**The problem**
Repeat exactly, and only, the lines below starting at the line that contains "What Blender Python" and ending at the line that contains "COL=scene.collection", inclusive of both.
== Records provided ==
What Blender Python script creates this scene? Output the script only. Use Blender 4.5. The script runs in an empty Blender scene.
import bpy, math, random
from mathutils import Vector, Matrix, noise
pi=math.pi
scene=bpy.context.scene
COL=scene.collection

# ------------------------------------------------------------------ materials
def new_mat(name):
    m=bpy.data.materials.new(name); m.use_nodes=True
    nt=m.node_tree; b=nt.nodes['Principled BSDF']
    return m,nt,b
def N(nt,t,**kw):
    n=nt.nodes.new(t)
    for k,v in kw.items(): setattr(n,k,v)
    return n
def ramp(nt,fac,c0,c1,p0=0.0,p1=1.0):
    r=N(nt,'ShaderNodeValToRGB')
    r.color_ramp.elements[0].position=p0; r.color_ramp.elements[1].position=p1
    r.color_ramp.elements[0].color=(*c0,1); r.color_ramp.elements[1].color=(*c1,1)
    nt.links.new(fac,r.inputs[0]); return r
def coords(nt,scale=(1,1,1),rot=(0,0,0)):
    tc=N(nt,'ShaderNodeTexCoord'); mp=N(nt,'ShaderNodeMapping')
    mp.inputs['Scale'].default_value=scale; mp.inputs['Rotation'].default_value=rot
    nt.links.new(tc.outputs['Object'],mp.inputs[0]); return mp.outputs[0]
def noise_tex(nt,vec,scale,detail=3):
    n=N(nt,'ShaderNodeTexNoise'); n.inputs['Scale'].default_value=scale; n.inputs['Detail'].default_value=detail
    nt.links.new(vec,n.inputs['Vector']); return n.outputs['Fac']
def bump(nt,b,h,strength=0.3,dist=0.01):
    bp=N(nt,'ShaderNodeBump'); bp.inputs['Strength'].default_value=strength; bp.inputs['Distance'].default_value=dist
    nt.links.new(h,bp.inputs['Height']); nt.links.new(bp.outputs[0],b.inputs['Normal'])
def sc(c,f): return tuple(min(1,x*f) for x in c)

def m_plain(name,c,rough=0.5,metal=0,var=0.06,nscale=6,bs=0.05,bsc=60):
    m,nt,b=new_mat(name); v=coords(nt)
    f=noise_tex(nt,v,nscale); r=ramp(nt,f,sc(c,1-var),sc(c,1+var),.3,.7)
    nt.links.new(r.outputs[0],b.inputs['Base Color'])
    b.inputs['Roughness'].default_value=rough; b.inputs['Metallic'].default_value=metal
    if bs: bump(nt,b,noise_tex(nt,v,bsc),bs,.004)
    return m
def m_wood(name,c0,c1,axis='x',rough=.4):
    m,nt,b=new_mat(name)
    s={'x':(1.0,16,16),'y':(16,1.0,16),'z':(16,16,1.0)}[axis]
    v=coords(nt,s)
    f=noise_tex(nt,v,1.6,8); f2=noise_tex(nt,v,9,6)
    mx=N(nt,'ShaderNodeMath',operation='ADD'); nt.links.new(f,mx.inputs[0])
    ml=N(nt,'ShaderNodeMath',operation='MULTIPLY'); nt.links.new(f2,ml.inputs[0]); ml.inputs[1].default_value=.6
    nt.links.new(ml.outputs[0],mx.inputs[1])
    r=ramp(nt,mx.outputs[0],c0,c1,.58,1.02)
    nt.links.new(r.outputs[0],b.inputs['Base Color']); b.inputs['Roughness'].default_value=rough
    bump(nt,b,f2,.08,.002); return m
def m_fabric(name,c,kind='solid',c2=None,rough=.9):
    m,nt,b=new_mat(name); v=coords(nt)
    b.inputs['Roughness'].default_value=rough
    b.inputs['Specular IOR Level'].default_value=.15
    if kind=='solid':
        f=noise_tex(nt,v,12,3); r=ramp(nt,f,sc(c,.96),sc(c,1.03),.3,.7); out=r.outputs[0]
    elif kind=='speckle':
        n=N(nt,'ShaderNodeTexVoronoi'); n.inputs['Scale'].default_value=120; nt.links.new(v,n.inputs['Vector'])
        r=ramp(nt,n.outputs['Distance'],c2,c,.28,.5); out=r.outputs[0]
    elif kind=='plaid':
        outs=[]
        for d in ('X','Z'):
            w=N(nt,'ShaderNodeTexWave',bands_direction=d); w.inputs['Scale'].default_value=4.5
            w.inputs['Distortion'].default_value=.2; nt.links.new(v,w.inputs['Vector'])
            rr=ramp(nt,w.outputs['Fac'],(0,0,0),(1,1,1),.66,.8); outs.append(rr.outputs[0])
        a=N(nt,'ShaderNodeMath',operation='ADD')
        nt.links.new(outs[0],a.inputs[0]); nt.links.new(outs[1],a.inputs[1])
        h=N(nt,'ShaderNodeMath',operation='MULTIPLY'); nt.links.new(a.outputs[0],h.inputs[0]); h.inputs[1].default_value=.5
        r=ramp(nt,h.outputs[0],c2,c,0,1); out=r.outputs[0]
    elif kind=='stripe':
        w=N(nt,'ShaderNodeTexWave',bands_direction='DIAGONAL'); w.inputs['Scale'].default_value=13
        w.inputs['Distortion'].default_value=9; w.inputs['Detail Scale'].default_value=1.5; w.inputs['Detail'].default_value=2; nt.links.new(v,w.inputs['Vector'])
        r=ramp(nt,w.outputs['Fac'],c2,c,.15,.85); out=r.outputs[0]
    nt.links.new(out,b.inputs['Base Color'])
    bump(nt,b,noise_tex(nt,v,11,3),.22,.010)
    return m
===
== Records provided ==
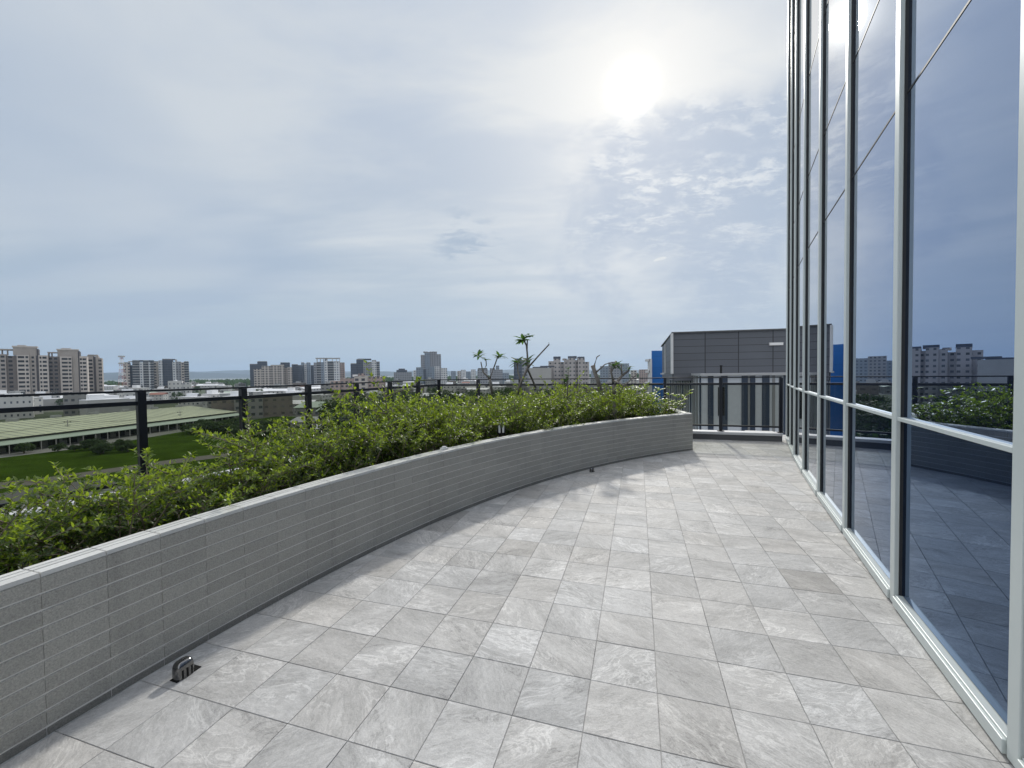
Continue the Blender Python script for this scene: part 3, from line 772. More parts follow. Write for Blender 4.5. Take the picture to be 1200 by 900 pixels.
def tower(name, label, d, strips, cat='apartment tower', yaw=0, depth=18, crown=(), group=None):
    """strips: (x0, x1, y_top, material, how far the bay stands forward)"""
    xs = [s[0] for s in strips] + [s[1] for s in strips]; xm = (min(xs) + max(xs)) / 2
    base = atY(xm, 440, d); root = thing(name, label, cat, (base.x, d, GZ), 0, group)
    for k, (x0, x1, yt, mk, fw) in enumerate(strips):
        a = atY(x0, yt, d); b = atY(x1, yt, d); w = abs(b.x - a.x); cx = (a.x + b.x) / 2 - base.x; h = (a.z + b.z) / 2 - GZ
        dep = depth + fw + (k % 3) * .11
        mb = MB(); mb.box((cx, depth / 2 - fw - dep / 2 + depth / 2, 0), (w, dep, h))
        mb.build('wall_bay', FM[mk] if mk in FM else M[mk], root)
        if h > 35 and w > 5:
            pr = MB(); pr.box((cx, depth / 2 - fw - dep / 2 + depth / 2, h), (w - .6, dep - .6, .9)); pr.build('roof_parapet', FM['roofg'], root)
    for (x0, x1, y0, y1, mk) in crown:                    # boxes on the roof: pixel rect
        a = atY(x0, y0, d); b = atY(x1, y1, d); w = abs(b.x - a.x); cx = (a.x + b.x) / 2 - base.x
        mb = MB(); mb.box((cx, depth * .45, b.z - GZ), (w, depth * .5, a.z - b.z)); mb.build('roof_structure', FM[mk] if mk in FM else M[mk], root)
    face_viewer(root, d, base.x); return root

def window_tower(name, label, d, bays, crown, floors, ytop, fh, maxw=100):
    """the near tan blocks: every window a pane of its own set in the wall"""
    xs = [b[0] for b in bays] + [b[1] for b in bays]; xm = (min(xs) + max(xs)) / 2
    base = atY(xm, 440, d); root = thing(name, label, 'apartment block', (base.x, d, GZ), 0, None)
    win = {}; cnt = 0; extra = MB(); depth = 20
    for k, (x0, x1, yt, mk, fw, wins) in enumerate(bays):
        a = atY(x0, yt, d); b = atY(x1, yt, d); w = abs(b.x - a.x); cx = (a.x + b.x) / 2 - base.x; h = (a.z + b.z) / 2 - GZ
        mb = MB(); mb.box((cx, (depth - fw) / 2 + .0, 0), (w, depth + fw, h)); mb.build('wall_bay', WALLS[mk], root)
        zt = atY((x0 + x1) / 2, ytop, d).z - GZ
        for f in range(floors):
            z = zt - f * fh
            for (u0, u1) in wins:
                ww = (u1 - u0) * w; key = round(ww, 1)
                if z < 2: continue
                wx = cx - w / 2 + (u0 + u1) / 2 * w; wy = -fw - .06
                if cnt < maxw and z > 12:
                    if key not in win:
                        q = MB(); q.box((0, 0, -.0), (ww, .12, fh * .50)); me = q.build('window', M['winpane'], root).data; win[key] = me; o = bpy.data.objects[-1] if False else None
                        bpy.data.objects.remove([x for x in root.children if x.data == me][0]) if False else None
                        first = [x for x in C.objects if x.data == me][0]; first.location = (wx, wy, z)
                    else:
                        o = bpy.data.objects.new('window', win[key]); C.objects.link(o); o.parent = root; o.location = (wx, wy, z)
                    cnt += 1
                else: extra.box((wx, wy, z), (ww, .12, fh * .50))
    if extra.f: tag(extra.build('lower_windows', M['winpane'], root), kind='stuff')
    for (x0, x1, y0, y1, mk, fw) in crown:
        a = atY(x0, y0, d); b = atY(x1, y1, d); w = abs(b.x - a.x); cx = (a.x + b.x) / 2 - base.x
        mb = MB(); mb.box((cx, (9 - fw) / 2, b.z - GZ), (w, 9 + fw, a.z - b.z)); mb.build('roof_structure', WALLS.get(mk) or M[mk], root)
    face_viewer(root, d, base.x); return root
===
**Result for this task**
What Blender Python script creates this scene? Output the script only. Use Blender 4.5. The script runs in an empty Blender scene.
import bpy, math, random
from mathutils import Vector, Matrix, noise
pi=math.pi
scene=bpy.context.scene
COL=scene.collection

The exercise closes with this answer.